• **THE PROBLEM**: Go through the data below. List every line that holds the word "from".
----------------
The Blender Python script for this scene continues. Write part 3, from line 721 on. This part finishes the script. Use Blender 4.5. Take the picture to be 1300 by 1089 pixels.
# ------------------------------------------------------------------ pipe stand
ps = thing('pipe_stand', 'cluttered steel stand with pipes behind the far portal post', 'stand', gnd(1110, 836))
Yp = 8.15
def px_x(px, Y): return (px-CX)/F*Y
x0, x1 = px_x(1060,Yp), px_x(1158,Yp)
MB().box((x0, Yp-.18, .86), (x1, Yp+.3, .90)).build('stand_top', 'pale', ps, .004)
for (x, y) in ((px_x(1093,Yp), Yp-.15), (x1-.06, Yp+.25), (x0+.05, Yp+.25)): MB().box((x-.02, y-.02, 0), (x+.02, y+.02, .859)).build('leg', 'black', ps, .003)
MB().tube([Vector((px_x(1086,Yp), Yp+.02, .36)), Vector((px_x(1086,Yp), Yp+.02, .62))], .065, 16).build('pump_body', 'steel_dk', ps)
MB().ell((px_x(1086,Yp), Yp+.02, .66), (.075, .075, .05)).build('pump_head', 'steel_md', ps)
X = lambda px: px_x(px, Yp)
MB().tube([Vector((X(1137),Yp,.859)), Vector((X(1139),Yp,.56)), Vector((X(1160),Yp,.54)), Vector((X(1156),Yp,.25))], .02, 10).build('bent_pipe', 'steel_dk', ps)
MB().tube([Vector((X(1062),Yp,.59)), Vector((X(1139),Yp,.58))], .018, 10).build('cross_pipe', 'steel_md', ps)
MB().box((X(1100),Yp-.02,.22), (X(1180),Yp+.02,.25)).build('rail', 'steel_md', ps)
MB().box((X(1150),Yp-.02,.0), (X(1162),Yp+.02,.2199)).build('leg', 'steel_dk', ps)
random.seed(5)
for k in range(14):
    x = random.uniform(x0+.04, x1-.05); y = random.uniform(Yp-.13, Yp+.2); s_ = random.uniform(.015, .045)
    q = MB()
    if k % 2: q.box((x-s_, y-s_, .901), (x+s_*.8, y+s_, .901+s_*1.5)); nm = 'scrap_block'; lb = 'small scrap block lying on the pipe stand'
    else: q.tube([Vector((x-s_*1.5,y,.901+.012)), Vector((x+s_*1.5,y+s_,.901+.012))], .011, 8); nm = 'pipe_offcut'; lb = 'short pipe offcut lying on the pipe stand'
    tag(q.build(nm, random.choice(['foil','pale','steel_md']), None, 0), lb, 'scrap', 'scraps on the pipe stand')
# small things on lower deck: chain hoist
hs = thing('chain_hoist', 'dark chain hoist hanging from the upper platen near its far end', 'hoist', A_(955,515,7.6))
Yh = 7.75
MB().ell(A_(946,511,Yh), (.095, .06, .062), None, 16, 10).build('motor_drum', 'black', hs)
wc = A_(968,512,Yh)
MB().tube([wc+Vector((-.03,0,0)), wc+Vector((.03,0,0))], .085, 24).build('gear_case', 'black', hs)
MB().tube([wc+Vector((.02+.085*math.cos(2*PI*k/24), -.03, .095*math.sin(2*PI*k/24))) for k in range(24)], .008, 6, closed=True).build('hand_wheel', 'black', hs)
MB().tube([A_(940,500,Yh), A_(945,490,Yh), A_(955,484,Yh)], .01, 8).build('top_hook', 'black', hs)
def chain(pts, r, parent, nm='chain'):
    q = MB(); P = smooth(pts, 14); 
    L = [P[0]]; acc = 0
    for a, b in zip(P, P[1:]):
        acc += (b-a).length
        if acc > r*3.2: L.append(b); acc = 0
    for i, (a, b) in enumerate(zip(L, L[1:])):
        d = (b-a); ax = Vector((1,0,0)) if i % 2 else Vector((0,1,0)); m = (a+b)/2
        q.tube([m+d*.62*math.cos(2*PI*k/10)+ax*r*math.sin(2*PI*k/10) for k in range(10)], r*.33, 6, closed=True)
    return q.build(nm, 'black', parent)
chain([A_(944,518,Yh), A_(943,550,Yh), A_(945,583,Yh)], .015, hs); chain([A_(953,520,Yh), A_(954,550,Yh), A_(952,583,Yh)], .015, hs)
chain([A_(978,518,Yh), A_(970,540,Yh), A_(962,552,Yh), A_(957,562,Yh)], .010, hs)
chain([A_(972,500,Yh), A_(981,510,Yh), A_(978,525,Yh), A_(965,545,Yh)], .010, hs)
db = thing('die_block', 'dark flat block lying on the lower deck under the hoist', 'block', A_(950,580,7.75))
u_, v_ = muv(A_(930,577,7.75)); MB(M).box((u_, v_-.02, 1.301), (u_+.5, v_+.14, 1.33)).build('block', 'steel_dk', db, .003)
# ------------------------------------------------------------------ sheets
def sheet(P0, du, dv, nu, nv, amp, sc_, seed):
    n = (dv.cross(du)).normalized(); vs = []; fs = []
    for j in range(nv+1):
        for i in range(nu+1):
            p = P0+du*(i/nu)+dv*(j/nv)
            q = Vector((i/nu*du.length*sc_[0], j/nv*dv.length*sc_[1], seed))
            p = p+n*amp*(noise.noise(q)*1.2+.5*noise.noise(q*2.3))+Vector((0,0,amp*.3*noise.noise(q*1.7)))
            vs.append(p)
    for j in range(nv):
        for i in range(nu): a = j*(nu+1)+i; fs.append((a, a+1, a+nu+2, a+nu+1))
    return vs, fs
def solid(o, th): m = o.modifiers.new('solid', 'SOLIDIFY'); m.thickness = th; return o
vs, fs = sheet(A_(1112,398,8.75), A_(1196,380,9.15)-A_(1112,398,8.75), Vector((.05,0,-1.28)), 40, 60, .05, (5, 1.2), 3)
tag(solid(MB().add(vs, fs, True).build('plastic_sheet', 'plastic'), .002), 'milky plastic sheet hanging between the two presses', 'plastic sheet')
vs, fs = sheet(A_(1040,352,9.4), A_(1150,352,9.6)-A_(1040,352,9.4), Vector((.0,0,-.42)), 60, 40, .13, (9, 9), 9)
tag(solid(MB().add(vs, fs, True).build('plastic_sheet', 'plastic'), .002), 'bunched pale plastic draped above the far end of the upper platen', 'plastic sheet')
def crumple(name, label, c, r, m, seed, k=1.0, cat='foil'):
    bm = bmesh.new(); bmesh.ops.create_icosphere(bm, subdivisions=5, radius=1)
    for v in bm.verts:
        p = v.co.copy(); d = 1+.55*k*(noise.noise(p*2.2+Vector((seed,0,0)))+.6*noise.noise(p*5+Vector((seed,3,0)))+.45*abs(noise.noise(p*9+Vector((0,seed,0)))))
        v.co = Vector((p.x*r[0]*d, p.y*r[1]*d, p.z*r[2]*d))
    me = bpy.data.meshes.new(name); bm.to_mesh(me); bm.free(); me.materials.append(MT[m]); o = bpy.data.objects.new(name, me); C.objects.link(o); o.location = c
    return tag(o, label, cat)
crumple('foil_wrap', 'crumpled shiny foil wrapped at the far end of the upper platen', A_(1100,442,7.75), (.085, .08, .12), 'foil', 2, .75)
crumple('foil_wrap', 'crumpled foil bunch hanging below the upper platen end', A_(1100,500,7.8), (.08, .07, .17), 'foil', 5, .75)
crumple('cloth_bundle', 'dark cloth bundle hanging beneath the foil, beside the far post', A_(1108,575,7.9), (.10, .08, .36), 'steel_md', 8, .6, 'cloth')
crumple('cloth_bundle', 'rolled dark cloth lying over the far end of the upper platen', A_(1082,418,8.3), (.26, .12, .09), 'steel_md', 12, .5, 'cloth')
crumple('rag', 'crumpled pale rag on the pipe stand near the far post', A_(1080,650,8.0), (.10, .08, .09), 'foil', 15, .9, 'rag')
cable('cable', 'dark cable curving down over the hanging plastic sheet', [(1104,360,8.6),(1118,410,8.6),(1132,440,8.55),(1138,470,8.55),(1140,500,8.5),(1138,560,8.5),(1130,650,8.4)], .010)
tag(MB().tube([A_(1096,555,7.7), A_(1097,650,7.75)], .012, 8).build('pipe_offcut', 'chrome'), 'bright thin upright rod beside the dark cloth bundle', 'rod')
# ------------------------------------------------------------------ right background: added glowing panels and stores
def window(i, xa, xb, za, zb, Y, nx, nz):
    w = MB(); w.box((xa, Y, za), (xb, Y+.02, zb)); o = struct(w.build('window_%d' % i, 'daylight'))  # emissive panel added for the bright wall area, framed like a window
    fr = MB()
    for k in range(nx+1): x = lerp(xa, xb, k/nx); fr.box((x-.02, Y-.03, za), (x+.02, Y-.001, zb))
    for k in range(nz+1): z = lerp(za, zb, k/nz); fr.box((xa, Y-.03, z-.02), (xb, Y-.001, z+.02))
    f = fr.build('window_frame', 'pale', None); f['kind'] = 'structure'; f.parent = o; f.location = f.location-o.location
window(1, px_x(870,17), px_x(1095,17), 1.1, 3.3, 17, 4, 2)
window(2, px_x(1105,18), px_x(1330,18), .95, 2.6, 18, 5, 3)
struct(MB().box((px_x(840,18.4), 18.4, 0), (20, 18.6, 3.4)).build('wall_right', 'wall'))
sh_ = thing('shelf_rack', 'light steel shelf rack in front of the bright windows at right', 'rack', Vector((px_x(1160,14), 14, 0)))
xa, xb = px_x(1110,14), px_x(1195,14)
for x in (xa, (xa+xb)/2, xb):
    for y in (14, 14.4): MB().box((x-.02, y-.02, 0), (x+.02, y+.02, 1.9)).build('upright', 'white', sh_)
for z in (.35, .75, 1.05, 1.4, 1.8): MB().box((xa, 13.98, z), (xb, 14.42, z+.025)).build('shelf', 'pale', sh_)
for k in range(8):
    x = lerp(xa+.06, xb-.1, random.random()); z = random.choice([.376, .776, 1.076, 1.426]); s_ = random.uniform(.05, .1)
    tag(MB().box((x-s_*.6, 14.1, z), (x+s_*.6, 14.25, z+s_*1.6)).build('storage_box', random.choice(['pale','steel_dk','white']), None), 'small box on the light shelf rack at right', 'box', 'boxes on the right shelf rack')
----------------
• **EXERCISE SOLUTION**:
The Blender Python script for this scene continues. Write part 3, from line 721 on. This part finishes the script. Use Blender 4.5. Take the picture to be 1300 by 1089 pixels.
hs = thing('chain_hoist', 'dark chain hoist hanging from the upper platen near its far end', 'hoist', A_(955,515,7.6))